Ordinarily, the order of a trial judge granting a new trial on the ground that the verdict is contrary to the evidence is nonappealable. However, when it is manifest that the order for the new trial is founded upon a fundamental error of law, it is axiomatic that this Court may review the decision.
We do not find it necessary to rule on appellant's other exceptions.
Reversed and remanded for entry of judgment in favor of the landowner, Terrain, Inc., in the amount of Three Thousand Six Hundred ($3,600.00) Dollars.
LITTLEJOHN, NESS and RHODES, JJ., concur.
LEWIS, C.J., dissents.
Respondent acquired the property involved in three parcels, referred to as Tracts 11, 12 and 14. Tracts 11 and 12 contain in the aggregate approximately sixteen and one-half acres and were purchased about six (6) months prior to the taking, and after the location of the highway was known, for the purpose of access to the much larger Tract 14, at a price considerably in excess of their value.
The majority holds the testimony of respondent's appraisers incompetent and irrelevant upon the ground that the three parcels owned by respondent constituted one tract, as a matter of law, for the purposes of determining just compensation. It is then concluded that the trial judge, in considering this testimony, was in error and his decision to grant a new trial was accordingly influenced by an error of law.

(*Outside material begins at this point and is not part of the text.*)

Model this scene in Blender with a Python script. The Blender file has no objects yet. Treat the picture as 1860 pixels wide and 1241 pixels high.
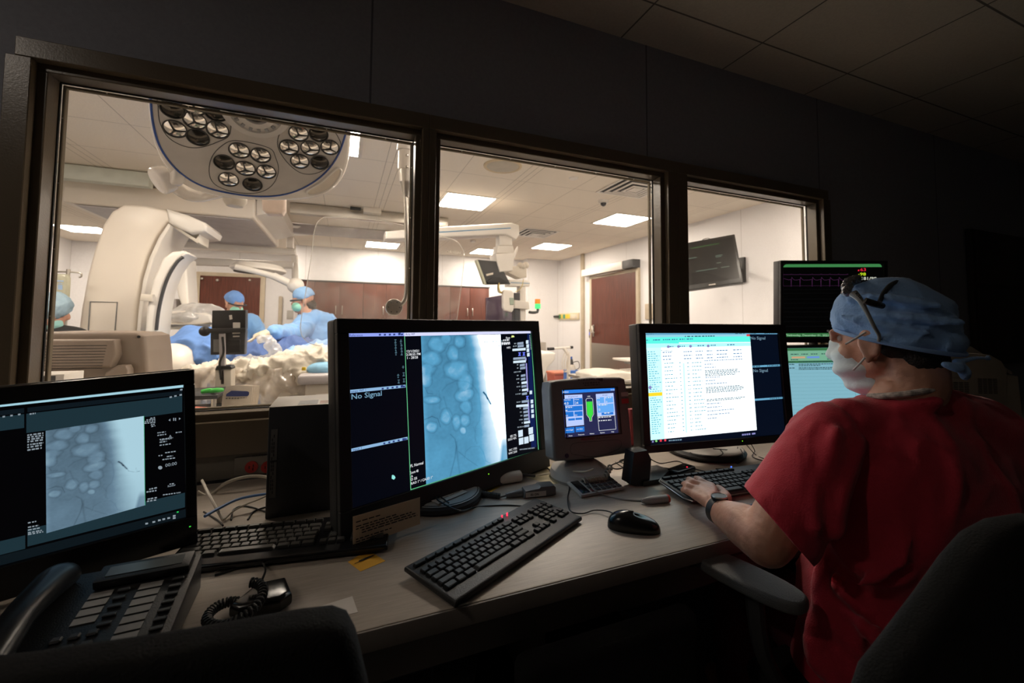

All appraisers testified as to the differing uses of the parcels agreeing that the highest and best use of Tracts 11 and 12 was commercial and that of Tract 14 was for residential development. All appraisers agreed that the benefits to Tracts 11 and 12 exceeded the damages; but disagreed as to the assessment of damages to Tract 14. It is clearly inferable however that, but for the purchase of Tracts 11 and 12 by respondent for access after the location of the highway, the damages to Tract 14 would have exceeded any benefits to that tract.
Under the foregoing circumstances, I do not think that it can be soundly held, as a matter of law, that the three parcels must be considered as one tract in assessing just compensation. I, therefore, respectfully dissent.